When I was in college, Eb and Glenda divorced. The particulars are not that important to this story, but he remarried, to Sharon, and he raised her kids as his own. I hadn’t been back to Brewster, or Colby the next town over, where he lived with Sharon since I was in High School, so the adventures in Kansas at Eb’s house were over. My cousins Lee and Earl have grown married and had kids of their own. Their kids are in college and married having kids. There goings on had been reported to me in the twenty five years hence though visits to my Grandmother, or when Eb was in Burlingame or some other place I was in Kansas I was.

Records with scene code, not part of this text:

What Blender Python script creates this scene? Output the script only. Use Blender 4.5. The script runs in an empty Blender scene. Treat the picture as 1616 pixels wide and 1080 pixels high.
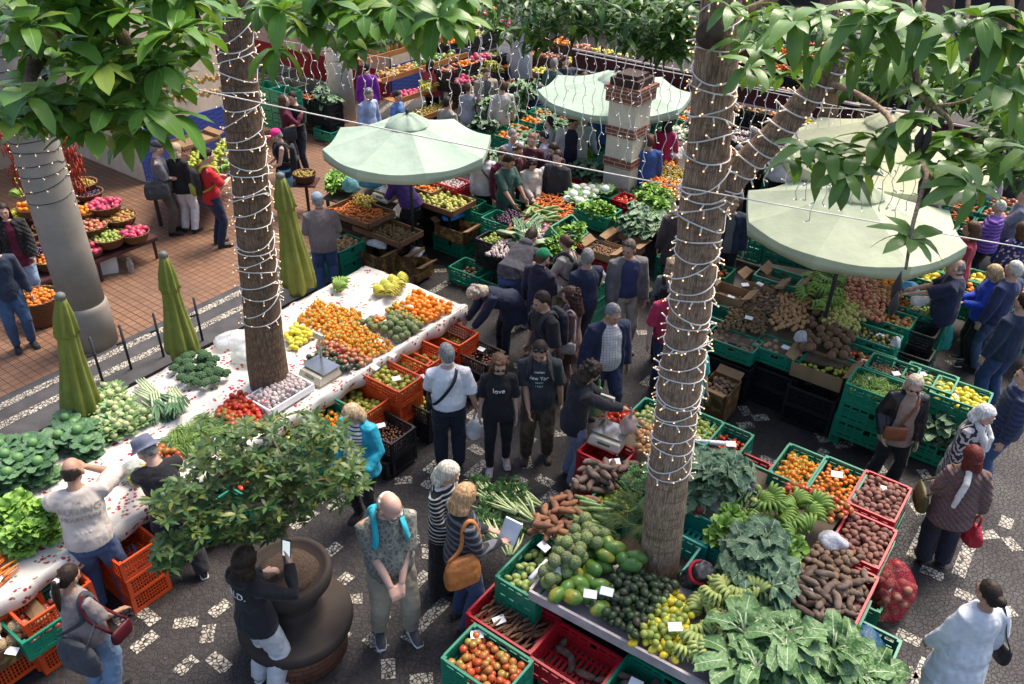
import bpy,math,random
import numpy as np
from mathutils import Vector,Matrix,noise as mnoise
random.seed(7)
rnd=random.random
def rr(a,b):return a+(b - a)*rnd()
PI=math.pi
COL=bpy.context.scene.collection
SC=bpy.context.scene
CH=6.5;CP=math.radians(33);CF=1331.0;CR=math.radians(1.2)
def ray(px,py):
 x=px - 808;y=py - 540
 c,s=math.cos(CR),math.sin(CR)
 x2=c*x - s*y;y2=s*x+c*y
 return (x2,CF*math.cos(CP) - y2*math.sin(CP),-(CF*math.sin(CP)+y2*math.cos(CP)))
def G(px,py,z=0.0):
 d=ray(px,py);t=(z - CH)/d[2]
 return Vector((d[0]*t,d[1]*t,z))
def onY(px,py,Y):
 d=ray(px,py);t=Y/d[1]
 return Vector((d[0]*t,Y,CH+d[2]*t))
def atD(px,py,dist):
 d=Vector(ray(px,py)).normalized()
 return Vector((0,0,CH))+d*dist
UA=math.radians(54)
U=Vector((math.cos(UA),math.sin(UA),0));V=Vector((math.sin(UA),-math.cos(UA),0))
def tag(o,label=None,cat=None,group=None,kind=None):
 if label:o['label']=label
 if cat:o['category']=cat
 if group:o['group']=group
 if kind:o['kind']=kind
 return o
def empty(name,loc,label,cat,group=None,rz=0):
 o=bpy.data.objects.new(name,None);COL.objects.link(o)
 o.location=loc;o.rotation_euler=(0,0,rz);o.empty_display_size=.1
 return tag(o,label,cat,group)
def link(name,me,parent=None,mat=None,loc=None,rot=None,scale=None):
 o=bpy.data.objects.new(name,me);COL.objects.link(o)
 if parent:o.parent=parent
 if mat is not None:
  me.materials.clear();me.materials.append(mat)
 if loc is not None:o.location=loc
 if rot is not None:o.rotation_euler=rot
 if scale is not None:o.scale=scale if hasattr(scale,'__len__') else (scale,)*3
 return o
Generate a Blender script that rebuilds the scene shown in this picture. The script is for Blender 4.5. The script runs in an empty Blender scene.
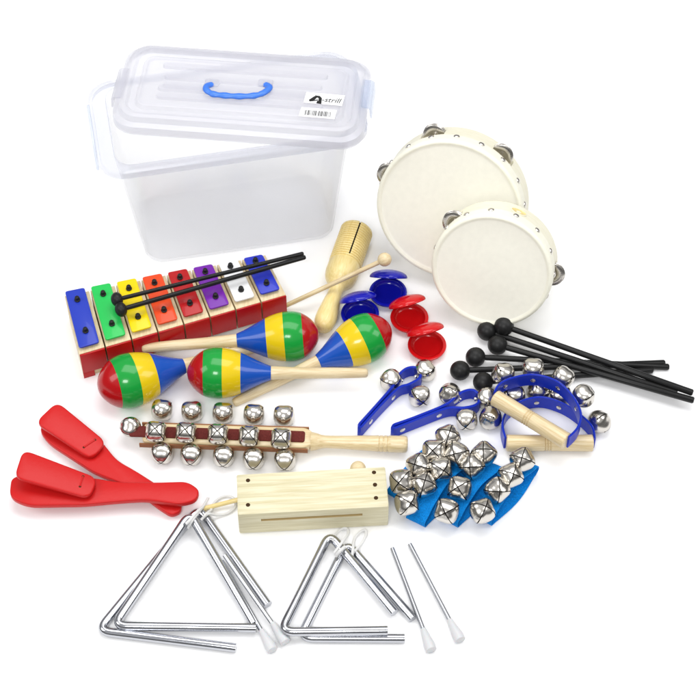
import bpy, bmesh, math, random
from mathutils import Vector as V, Matrix
random.seed(7)
R = math.radians; PI = math.pi
scene = bpy.context.scene
# ------------------------------------------------------------------ camera (everything is built in cm, one cm = 0.01)
ELEV, DIST, FPX = R(52), 220.0, 1760.0
FWD = V((0, math.cos(ELEV), -math.sin(ELEV))); UP = V((0, math.sin(ELEV), math.cos(ELEV))); RT = V((1, 0, 0))
CAM = -DIST*FWD
cd = bpy.data.cameras.new('camera'); cam = bpy.data.objects.new('camera', cd); scene.collection.objects.link(cam)
cam.location = CAM*0.01; cam.rotation_euler = (PI/2-ELEV, 0, 0)
cd.sensor_width = 36; cd.lens = 36*FPX/700; cd.clip_start = 0.05; cd.clip_end = 100
scene.camera = cam
# ------------------------------------------------------------------ studio light
w = bpy.data.worlds.new('World'); scene.world = w; w.use_nodes = True
wn = w.node_tree; wb = wn.nodes['Background']; wb.inputs[1].default_value = 1.0
wt = wn.nodes.new('ShaderNodeTexCoord'); wx = wn.nodes.new('ShaderNodeSeparateXYZ'); wr = wn.nodes.new('ShaderNodeValToRGB')   # unseen surround shaped for light: dark low for metal contrast, pale above against shadows
wn.links.new(wt.outputs['Generated'], wx.inputs[0]); wn.links.new(wx.outputs['Z'], wr.inputs[0]); wn.links.new(wr.outputs[0], wb.inputs[0])
WLOW, WHIGH = 0.16, 0.74
wr.color_ramp.elements[0].position = 0.38; wr.color_ramp.elements[0].color = (WLOW, WLOW, WLOW, 1)
wr.color_ramp.elements[1].position = 0.50; wr.color_ramp.elements[1].color = (WHIGH, WHIGH, WHIGH*1.02, 1)
def softbox(name, loc, target, sx, sy, power, col=(1, 1, 1)):
    ld = bpy.data.lights.new(name, 'AREA'); ld.shape = 'RECTANGLE'; ld.size = sx; ld.size_y = sy; ld.energy = power; ld.color = col
    o = bpy.data.objects.new(name, ld); scene.collection.objects.link(o); o.location = loc
    o.rotation_euler = (V(target)-V(loc)).to_track_quat('-Z', 'Y').to_euler()
softbox('softbox_overhead', (0.1, 0.5, 2.3), (0, 0.05, 0), 1.9, 1.3, 42)
softbox('softbox_left', (-1.9, -0.5, 1.7), (0, 0, 0), 0.9, 1.2, 22)
softbox('softbox_right', (1.9, -0.3, 1.8), (0, 0, 0), 0.9, 1.2, 20)
softbox('softbox_front', (-0.3, -1.9, 2.4), (0, -0.05, 0), 0.8, 0.55, 40)
vs = scene.view_settings; vs.view_transform = 'Standard'; vs.look = 'None'; vs.exposure = -0.45; vs.gamma = 1
scene.display_settings.display_device = 'sRGB'
try:
    scene.cycles.transparent_max_bounces = 24; scene.cycles.max_bounces = 10; scene.cycles.transmission_bounces = 10
except Exception: pass

def P(x, y, z=0.0):                     # where the sight line through a point of the 700 px picture meets height z
    d = FWD + RT*((x-350)/FPX) + UP*((350-y)/FPX)
    return CAM + d*((z-CAM.z)/d.z)
# ------------------------------------------------------------------ materials
MATS = {}
def lin(c): return tuple(((v/255)/12.92 if v/255 <= 0.04045 else ((v/255+0.055)/1.055)**2.4) for v in c)
def mat(name, col, rough=0.4, metal=0.0, bump=0.0, bscale=300, var=0.0, coat=0.0, stretch=(1, 1, 1), spec=0.25, sss=0.0, rvar=0.0):
    m = bpy.data.materials.new(name); m.use_nodes = True; nt = m.node_tree; b = nt.nodes['Principled BSDF']
    b.inputs['Base Color'].default_value = (*col, 1); b.inputs['Roughness'].default_value = rough
    b.inputs['Metallic'].default_value = metal; b.inputs['Specular IOR Level'].default_value = spec
    b.inputs['Coat Weight'].default_value = coat; b.inputs['Coat Roughness'].default_value = 0.05
    if sss: b.inputs['Subsurface Weight'].default_value = sss; b.inputs['Subsurface Scale'].default_value = 0.004
    if bump or var or rvar:
        tc = nt.nodes.new('ShaderNodeTexCoord'); mp = nt.nodes.new('ShaderNodeMapping'); mp.inputs['Scale'].default_value = stretch
        nz = nt.nodes.new('ShaderNodeTexNoise'); nz.inputs['Scale'].default_value = bscale; nz.inputs['Detail'].default_value = 5
        nt.links.new(tc.outputs['Object'], mp.inputs[0]); nt.links.new(mp.outputs[0], nz.inputs['Vector'])
        if bump:
            bp = nt.nodes.new('ShaderNodeBump'); bp.inputs['Strength'].default_value = bump; bp.inputs['Distance'].default_value = 0.001
            nt.links.new(nz.outputs['Fac'], bp.inputs['Height']); nt.links.new(bp.outputs[0], b.inputs['Normal'])
        if var:
            rp = nt.nodes.new('ShaderNodeValToRGB'); rp.color_ramp.elements[0].position = 0.3; rp.color_ramp.elements[1].position = 0.7
            rp.color_ramp.elements[0].color = (*[c*(1-var) for c in col], 1); rp.color_ramp.elements[1].color = (*[min(1, c*(1+var*0.6)) for c in col], 1)
            nt.links.new(nz.outputs['Fac'], rp.inputs[0]); nt.links.new(rp.outputs[0], b.inputs['Base Color'])
        if rvar:
            mr = nt.nodes.new('ShaderNodeMapRange'); mr.inputs[3].default_value = max(0, rough-rvar); mr.inputs[4].default_value = rough+rvar
            nt.links.new(nz.outputs['Fac'], mr.inputs[0]); nt.links.new(mr.outputs[0], b.inputs['Roughness'])
    MATS[name] = m; return m
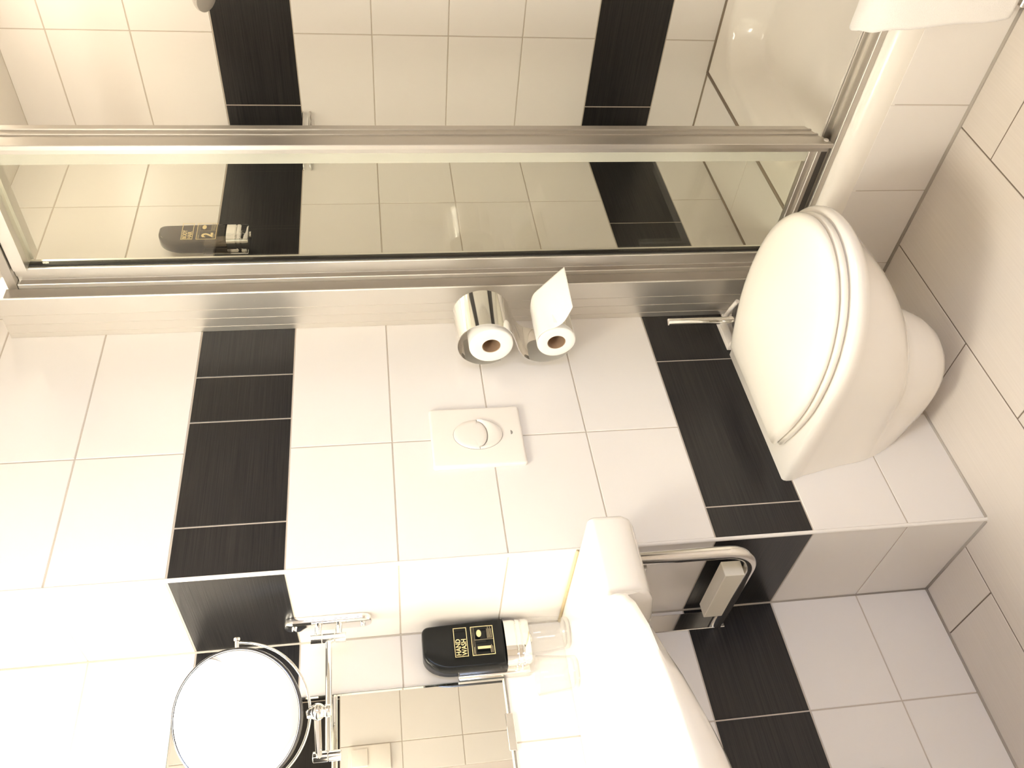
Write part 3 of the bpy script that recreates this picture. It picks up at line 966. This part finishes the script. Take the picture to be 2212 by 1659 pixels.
def dispenser(cx, yw, z0, label, body_mat, num, word1, word2, H=0.168, hw=0.0505, dep=0.062):
    o = thing('soap_dispenser', label, 'soap dispenser', (cx, yw, z0 - 0.05))
    # body outline (x, z)
    pts = [(hw, 0.0), (hw, 0.02)]
    tr, tl = 0.014, 0.058
    xt = hw - 0.006
    for k in range(7):
        a = math.radians(90 * k / 6)
        pts.append((xt - tr + tr * math.cos(a), H - tr + tr * math.sin(a)))
    xl = -hw
    for k in range(11):
        a = math.radians(90 + 90 * k / 10)
        pts.append((xl + tl * 0.62 + tl * 0.62 * math.cos(a), H - tl + tl * math.sin(a)))
    pts += [(xl, 0.02), (xl, 0.0)]
    yf, yb = yw - dep, yw - 0.022
    def ins(i, y):
        out = []
        for (a, b) in pts:
            s = 1 - i / hw
            out.append((cx + a * s, y + 3.0 * (a * a), z0 + 0.5 * H + (b - 0.5 * H) * (1 - i / (H * 0.5))))
        return out
    bm = bmesh.new()
    loft(bm, [ins(0.003, yb - 0.001), ins(0.0, yb - 0.004), ins(0.0, yf + 0.008), ins(0.0012, yf + 0.003), ins(0.004, yf + 0.0005), ins(0.007, yf)])
    link('bottle', bm, body_mat, o, True, 50)
    # chrome collar with two grooves
    bm = bmesh.new()
    def sec(hx, hy, z):
        ring = []
        for k in range(48):
            a = 2 * math.pi * k / 48
            c_, s_ = math.cos(a), math.sin(a)
            ring.append((cx + hx * abs(c_) ** 0.62 * (1 if c_ >= 0 else -1), (yf + yb) / 2 + hy * abs(s_) ** 0.75 * (1 if s_ >= 0 else -1), z))
        return ring
    hx, hy = hw - 0.003, 0.021
    zs = [(0.0005, 0.0), (-0.020, 0.0), (-0.0215, 0.0016), (-0.0225, 0.0016), (-0.0240, 0.0), (-0.031, 0.0), (-0.0325, 0.0016), (-0.0335, 0.0016), (-0.035, 0.0), (-0.046, 0.0005), (-0.050, 0.003), (-0.0515, 0.007)]
    loft(bm, [sec(hx - i, hy - i * 0.8, z0 + z) for z, i in zs])
    link('collar', bm, CHROME, o, True, 35)
    bm = bmesh.new()
    cyl(bm, (cx + 0.005, (yf + yb) / 2, z0 - 0.0512), (cx + 0.005, (yf + yb) / 2, z0 - 0.055), 0.010, 24, 0.001)
    link('nozzle', bm, CHROME_S, o, True, 40)
    # wall bracket
    bm = bmesh.new()
    if body_mat is SMOKE:
        box(bm, cx - 0.012, cx + hw - 0.012, yw - 0.0225, yw - 0.0008, z0 - 0.040, z0 + 0.060, 0.004, 3)
    else:
        box(bm, cx - hw - 0.006, cx + hw - 0.004, yw - 0.0225, yw - 0.0008, z0 - 0.048, z0 + 0.100, 0.004, 3)
    link('back_shell', bm, CHROME_S if body_mat is not SMOKE else CHROME_S, o, True, 40)
    if body_mat is SMOKE:
        bm = bmesh.new()
        bx0, bx1 = (cx - 0.024, cx - 0.008) if body_mat is SMOKE else (cx - hw - 0.022, cx - hw - 0.006)
        box(bm, bx0, bx1, yw - 0.006, yw - 0.0008, z0 - 0.045, z0 + 0.062, 0.001, 1)
        brk = link('side_bracket', bm, CHROME_S, o)
        for zz in (z0 + 0.035, z0 - 0.025):
            bm = bmesh.new()
            cyl(bm, ((bx0 + bx1) / 2, yw - 0.0059, zz), ((bx0 + bx1) / 2, yw - 0.0066, zz), 0.0042, 16)
            link('screw_hole', bm, HOLE, brk)
    # printed labels
    yl = yf - 0.0004
    GM, GD = GOLD, GOLD_D
    bm = bmesh.new()
    frame_rect(bm, cx - 0.030, cx + 0.032, z0 + 0.078, z0 + 0.105, 0.0013, yl)
    frame_rect(bm, cx - 0.030, cx + 0.032, z0 + 0.024, z0 + 0.070, 0.0013, yl)
    link('label_frame', bm, GM, o)
    bm = bmesh.new()
    box(bm, cx + 0.0025, cx + 0.0032, yl - 0.0003, yl, z0 + 0.0255, z0 + 0.063)
    for i, zz in enumerate((0.0630, 0.0660)):
        box(bm, cx - 0.0285, cx + 0.0305, yl - 0.0003, yl, z0 + zz, z0 + zz + 0.0005)
    for i in range(5):
        zz = 0.0275 + i * 0.0022
        box(bm, cx + 0.0050, cx + (0.0295 if i % 2 else 0.0255), yl - 0.0003, yl, z0 + zz, z0 + zz + 0.0009)
    for i in range(3):
        zz = 0.0275 + i * 0.0022
        box(bm, cx - 0.0260, cx - 0.012 + 0.003 * (i % 2), yl - 0.0003, yl, z0 + zz, z0 + zz + 0.0008)
    box(bm, cx - 0.0260, cx - 0.012, yl - 0.0003, yl, z0 + 0.0645, z0 + 0.0653)
    link('label_lines', bm, GD, o)
    bm = bmesh.new()
    em = [(cx + 0.0165 + 0.0078 * math.cos(a), z0 + 0.0535 + 0.0050 * math.sin(a)) for a in [2 * math.pi * k / 28 for k in range(28)]]
    loft(bm, [[(a, yl, b) for a, b in em], [(a, yl - 0.0003, b) for a, b in em]])
    link('label_emblem', bm, GM, o)
    text_mesh('label_text', word1, 0.0140, cx - 0.0270, yl, z0 + 0.0925, o, GM, 0.00022, 0.86)
    text_mesh('label_text', word2, 0.0140, cx - 0.0270, yl, z0 + 0.0808, o, GM, 0.00022, 0.86)
    text_mesh('label_number', num, 0.036, cx - 0.0225, yl, z0 + 0.0325, o, GM, 0.0012, 0.95)
    return o
dispenser(-0.0595, D, 0.9915, 'black hand wash dispenser with a chrome collar on the wall beside the mirror', BOTTLE, '1', 'HAND', 'WASH')
dispenser(0.920, 0.0, 1.572, 'smoky see-through soap dispenser marked 2 on the shower wall behind glass', SMOKE, '2', 'BODY', 'HAIR', H=0.160, hw=0.038, dep=0.056)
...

Last week, I made the trip from California to Denver by plane, rented a car and drove out across the freshly sprouting wheat fields of Eastern Colorado to Kansas. Noticing un-melted snow drifts beside I-70 as I progressed from Byers, to Agate, to Genoa, to Burlington and then into Kansas. I followed the soil of my childhood to Goodland, past Brewster to Colby Kansas. There I found my uncles, aunt’s cousins, Lee and Earl. We did the kind of things you do at funerals. Tell stories, drink and sob a bit, get lost in small town of five thousand on way to the only graveyard. Then we buried the person we’d come for.

The day after the funeral, when most of relatives had left town, I drove back out to the gravesite, not getting lost this time, and stood over the freshly turned soil. I looked at the bouquets of flowers. In the movies at scenes like that, the character pours out their heart to the dead. I left it to the curt Kansas one liner:

“Eb, just one more time call me Jesse George.”